A request to the server is a ‘hit’ and a hit is the basic item of web logging. All the other metrics come from parsing (i.e. analysing) the hits. Search engines complicate the problem of measuring useful traffic. Their software spiders wander the Internet to update their indexes of pages. Site operators have to filter these visits to obtain an accurate count of the number of real people visiting their site. Spiders are fairly easy to spot though - if the same IP address visits 10 pages per second and works its way through the site, you can be sure it is a robotic crawler – but this provides another source for inflated figures.

So a ‘page view’ is defined as a hit that has readable text. This all sounds eminently reasonable if you are confident that you can distinguish between informative text and a large text advert or disclaimer notice.

Sessions’ or ‘visits’ - the terms are interchangeable – are produced by an algorithm (i.e. a calculation) which looks at details such as the IP address, the referral address and the time-stamp in order to work out if the hits and page views are part of the same visit. The algorithm is therefore making a calculated guess. There is no agreed standard, so visitor figures from one algorithm might not agree with those produced by another.

Session and page views are not the only metric that the hits-log can yield. Similar pages can be grouped using pattern-matching to categorise them. So visits to pages listing books, CDs and software might be identified and placed in separate categories. Aggregation is another processed metric which might allow the site owner to work out how many times people pressed a particular button on a specified page.

Log files

The WritersServices website gobbles up gigabytes of storage each month as all the requests made to our server are logged. Processing this data to extract the web metrics consumes prodigious amounts of processing power and storage space.

‘Data warehousing’ software is beginning to master how to extract useful information from the web. Internet Service Providers are recording a great deal of information about their customers. However, the potential for the data-gathering to become intrusive has led the regulatory body, the World Wide Web Consortium (W3C), to set up a project called ‘Platform for Privacy Protection’ (P3P) to define policies for the collection and legitimate use of web data.

Getting to know you, or not

Every website operator would love to know the identity of their visitors, but web logs track IP (Internet Provider) addresses, not people. To make life more complicated, most Internet Service Providers assign their users a new IP address each time they log on. Most of us are grateful that we have a level of anonymity when we are surfing the web. To track a user, the content-server needs to place some sort of marker on the user’s computer.

Many websites put a small text file on your hard drive. This is called a cookie and acts as your identification card for the web site you are visiting. However, cookies might not be much use any more. A survey by Jupiter Research in 2004 indicated that 58% of web users guarded their privacy and deleted all cookies from their system.

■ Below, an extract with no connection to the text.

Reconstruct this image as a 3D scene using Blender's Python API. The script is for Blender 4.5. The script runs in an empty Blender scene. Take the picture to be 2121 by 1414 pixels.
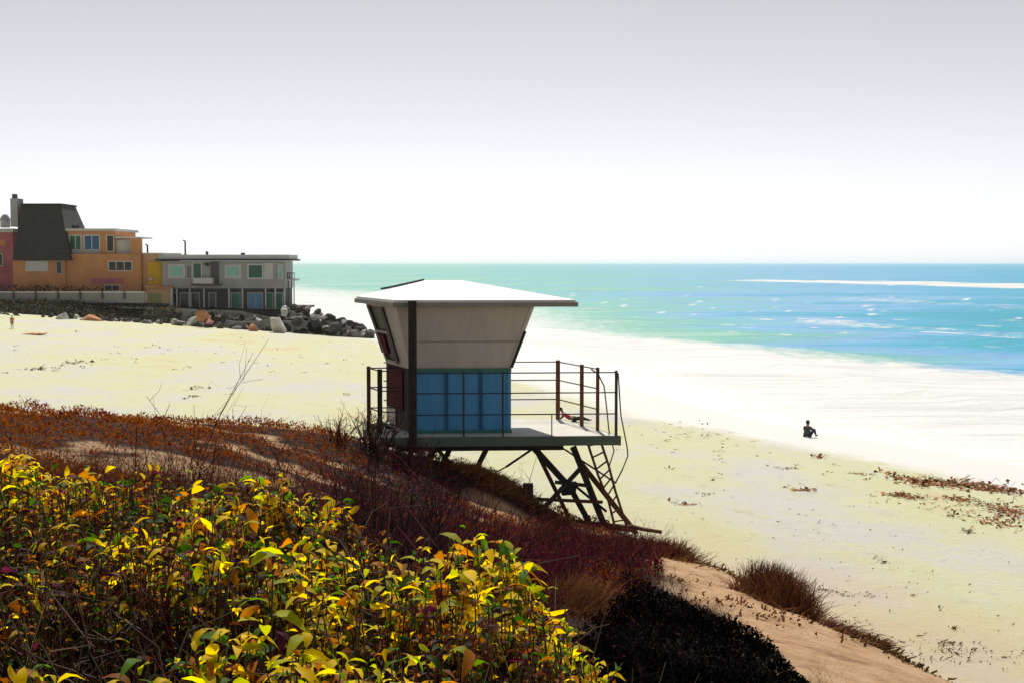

The marketers have responded with Persistent Identification Element (PIE) to track you without using cookies, a technology that uses Macromedia's Flash MX. If you go to a PIE-enabled website, your browser is tagged with a Flash object just like a cookie! Consumers have learned to delete cookies but most are unaware of shared objects or how to disable them.

What next?

Web businesses could follow the example of music and book publishers and conceal more than they reveal. Alternatively, site owners could opt to pursue the example set by the newspaper and periodicals publishers and subscribe to an independent audit procedure. It will say much for the maturity of the web business if they choose the path of virtue and honesty, but don’t hold your breath.

©Chas Jones 2005

HTTP status

If a user successfully loads a page in their browser, the server will log a status code of 200, indicating success.

Codes in the 200-299 range indicate success,
300-399 indicate a warning,
400-499 indicate client error and
500-599 indicate a server error.
Glossary of terms
Browser: the software used by a visitor to interpret the HTML and handle web pages.
Domain: the unique name that identifies an Internet site.
Entry   resource: the first resource viewed as part of a visit.
Exit resource: the last resource viewed as part of a visit.
Hit: a file such as a page or graphic that make up a web page.
Page view: one deliberate request to a given URL. This calculation is an approximation based on the time and sequence.
Platform: the operating system used by a computer attached to the Internet.
Referral: the URL resource from which a visitor requests another resource.
Resource: an item that can be requested by a web browser.
Return code: the result status of a HTTP request that indicates the success or failure.
Visit: a continuous period of activity by one visitor to a website. This measurement can also be referred to as a session with a 30 minute maximum.